Tshoko is in a chronically insecure area where there is constant rebel movement. A fear of having to flee into the bush combined with the fact that most villagers do not own the land they live on means that people are unwilling to invest in expensive infrastructure, like toilets.

An unused and overgrown
donated latrine slab
As a consequence the nearby fields were the village’s toilets and open defecation was the norm. Latrine slabs had been donated by NGOs in the past to help these villagers. However, with no accompanying health promotion or education, these slabs were left unused and half-buried by weeds.

After Tearfund’s CLTS training, it was as if the entire community experienced a hygiene epiphany. Community members realised they could not lead healthy lives without building latrines.

The community became excited about using the old, unused slabs to build their new latrines. People even walked long distances to areas that weren’t controlled by militias to find materials. They want their village to be a healthy place for their children to live in.  
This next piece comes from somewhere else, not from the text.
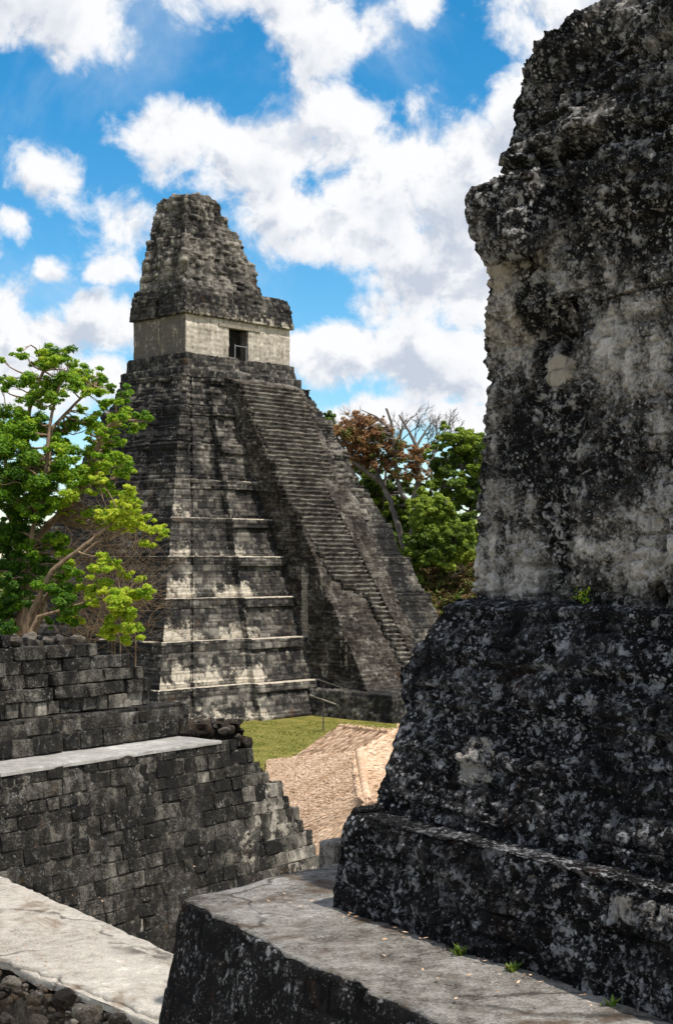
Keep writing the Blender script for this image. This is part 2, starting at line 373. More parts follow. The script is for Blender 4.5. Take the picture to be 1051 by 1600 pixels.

After CLTS training this family in Tshoko reused an old slab to build their family latrine. 
Monica says: “I have observed a huge hygiene and sanitation awakening that is community driven and spreading like a wildfire across the region. I am inspired by communities that have been devastated by the conflict, but then are motivated to build their own latrines. The communities themselves are the true sanitation heroes in DRC.”